Chi è Malachi Flynn?

Scelta numero #29 al Draft 2020 e una stagione da rookie nella media con la canotta dei Toronto Raptors, nella quale emergono le sue buonissime doti da tiratore capace di muoversi senza palla, capace di gestire sporadicamente possessi come playmaker, o comunque di iniziare l’azione. Parliamo comunque di un buon giocatore a livello collegiale, vincitore del Mountain West Conference Men’s Basketball Player of the Year e consensus second team All-American nel 2020 con la canotta dei San Diego State Aztecs, dopo aver militato a Washington State fra 2016 e 2018; e soprattutto di un buon rookie in G League con i Raptors 905, dove ha fatto registrare nel 2020/21 oltre 20 punti e 5.5 assist di media in 6 apparizioni, tirando con il 40.9% su 7.3 tentativi da 3 punti a partita e segnando 35 punti (con 8 assist) contro i Santa Cruz Warriors, fino a essere richiamato in NBA. Al suo anno da rookie con Toronto è appartenuto, fino a oggi, anche il suo career-high di 27 punti, messi a referto a maggio 2021 (sempre fine stagione) contro i Pacers, dopo averne sparati 26 nella partita precedente contro Dallas.

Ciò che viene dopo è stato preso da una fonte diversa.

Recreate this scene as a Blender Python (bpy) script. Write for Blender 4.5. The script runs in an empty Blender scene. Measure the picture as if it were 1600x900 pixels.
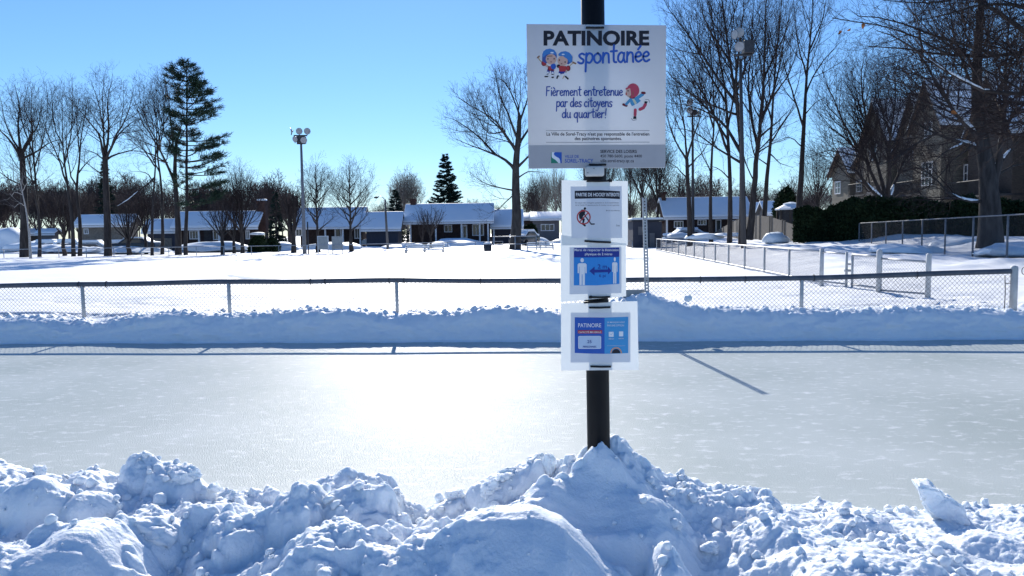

Da lì in poi, niente di che. Malachi Flynn arriva comunque in NBA a 22 anni, si capisce subito che non ci sono grossi margini di miglioramento e la carriera ideale sembra quella di un role player in uscita dalla panchina per qualunque squadra cha abbia un minimo di ambizioni, procurando un po’ di scoring, playmaking secondario e pericolosità al tiro. Per questo si pensava potesse trovare un po’ di spazio a New York, dopo essere arrivato in compagnia di OG Anunoby a fine dicembre, a seguito dei tanti infortuni che di lì a poco hanno colpito la squadra allenata da coach Tom Thibodeau. Effetto contrario, invece, essendo stato scambiato alla trade deadline (in mezzo a un pacchetto in cui non era proprio il pezzo pregiato) dai Knicks per allungare la panchina, aggiungendo Bojan Bogdanovic e Alec Burks dai Detroit Pistons. Questa la sua nuova casa e soprattutto il suo contesto ideale. A Motown trova infatti più spazio, non lottando la squadra per niente, immersa in un concetto di “garbage time” prolungato che non si riduce alla singola partita, ma a questo intero finale di stagione. Non a caso, il suo “cinquantello” arriva nel bel mezzo di una sconfitta da 8 punti subita per mano degli Atlanta Hawks.